Weckwert teaches classes all over South Georgia showing women and men the skills they need to cut grocery bills and financial stress.

"I saw how valuable it was to my life and how it helped my family and I wanted others to experience the same thing," says Weckwert.

The cost of the class is 15 dollars and includes a policy handbook and a cute little bag with all the tips one needs to become a successful couponer. Once students have completed the class, Weckwert prepares them for graduation at a local grocery store.

"I learned a lot. I learned how to stack coupons and save a lot of money," says student Bobby Brown.

These grads aren't suited in caps and gowns, they're armed with coupons, and a book full of policies.
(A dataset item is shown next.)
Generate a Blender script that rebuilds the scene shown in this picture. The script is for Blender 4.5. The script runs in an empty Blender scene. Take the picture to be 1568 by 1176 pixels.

All of the students follow Wreckwert around for an out-of-the-classroom hands-on experience.

"I have two children. I have to learn this to teach them they can start while they are young," says student Tracy Smith.

Students say they saved 60 to 70 percent after their first round of shopping.

Weckwert says couponing doesn't have to take over your life unless you get behind.

"The other day I had not couponed for three weeks. I had not cut one coupon," says Wreckwert.

So Weckwert cut our interview short and put me to work.

"Girl, get to cutting those coupons," says Wreckwert.

According to Weckwert and her students, a little couponing can go a long way.

"I have a very busy job, but I'm going to set aside time to do this," says Smith.